TRIBUNNEWS.COM, YOGYAKARTA - Posko Pengaduan Tunjangan Hari Raya (THR) menerima aduan dari dua serikat pekerja berbeda. Mereka mengadukan perusahaan tempat mereka bekerja lantaran THR dipastikan tidak akan turun.
Ketua Forum Perjuangan Hak Karyawan salah satu perusahaan di Tempel, Sleman, Donny Arifa Andrianto mengatakan, ada 93 karyawan tidak akan diberikan THR.
Hal tersebut dikarenakan 93 karyawan enggan direlokasi ke kantor baru yakni di Sukoharjo, Jawa Tengah.
"Kami menolak karena jauh, tidak dapat uang transport, dan statusnya juga tidak jelas. Rupanya kami karyawan yang menolak relokasi tidak akan mendapat THR," ujar Donny, Minggu (11/6/2017).
Donny menuturkan, perusahaan tempat ia bekerja yang memproduksi gula semut ekspor ini, kantornya akan pindah domisili lantaran habis masa kontrak.
Perusahaan mengajak karyawan untuk turut pindah namun bagi yang menolak direlokasi tidak mendapat THR maupun pesangon.
Baca: Dua Perusahaan di Sleman Dilaporkan Tak Mau Bayar THR Karyawannya
"Tuntutan kita ini ingin mendapat status yang jelas, apakah kami di-PHK apa tidak. Selain itu kita juga menuntut hak kita, yakni THR sekaligus pesangon dan tali asih bila memang kami di PHK," ungkapnya.
Donny menyebut, upaya mediasi sudah dilakukan sejak bulan Mei lalu.
Mediasi dilakukan ke dinas terkait hingga Musyawarah Pimpinan Kecamatan (Muspika) namun hasilnya buntu.
Hingga akhirnya, kemarin Donny mengadukan nasibnya dan kawan-kawannya ke Aliansi Buruh Yogyakarta (ABY).
Sejak 1 Juni 2017, ABY membuka Posko Pengaduan THR.
Menanggapi persoalan yang dialami donny dan 92 karyawan lainnya, Sekretaris Jenderal (Sekjend) ABY Kirnadi menyebut, bahwa relokasi tidak wajib diikuti oleh karyawan namun pembayaran THR adalah kewajiban.
"Itu kan (relokasi) tidak bersifat wajib, namun seharusnya pengusaha tetap wajib membayarkan THR dan pesangon sesuai ketentuan bagi karyawan yang tidak ikut relokasi," ungkapnya.
Kirnadi berpendapat, tahun ini diperkirakan terjadi peningkatan ketidakpatuhan perusahaan dalam pembayaran THR.
Hal tersebut dilihat sejak dibukanya posko pengaduan pada awal bulan Juni, sudah masuk empat laporan.

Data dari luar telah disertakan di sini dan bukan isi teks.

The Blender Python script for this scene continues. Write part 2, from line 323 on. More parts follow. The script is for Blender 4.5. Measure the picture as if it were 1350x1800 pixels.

"Ada peningkatan ketidakpatuhan pembayaran dan rata-rata ada PHK, padahal PHK harus ada ketetapan di pengadilan," ujar Kirnadi.
Menurutnya, praktik-praktik curang pengusaha agar tidak berkewajiban THR terus berlangsung.
Dari hasil observasinya, 40 hingga 50 persen pekerja hotel di Kota Yogyakarta adalah pekerja harian yang rentan tidak mendapatkan THR.
"Modusnya, sebelum bulan puasa mereka diputus kontrak lalu direkrut lagi saat bulan puasa dengan waktu kurang dari sebulan sejak Hari Raya, sehingga hotel jadi tidak wajib bayar THR," tuturnya.
Persoalan pembayaran THR sendiri tidak lah melalui jalan mediasi, karena merupakan hak normatif.
Artinya, kewajiban pembayaran THR sudah ditetapkan oleh Undang-undang dan perusahaan harus patuh agar tidak dikenai denda.
"ABY sendiri akan meneruskan laporan ke dinas terkait untuk ditindaklanjuti untuk menganjurkan perusahaan segera membayar THR karyawannya," jelas Kirnadi.
Tahun 2016, ABY menerima enam aduan dengan jumlah buruh sekitar 1.000-an, terkait ketidakpatuhan perusahaan dalam membayarkan THR di DIY.
Semua aduan berhasil diselesaikan dengan hasil pembayaran THR dilaksanakan walau terlambat.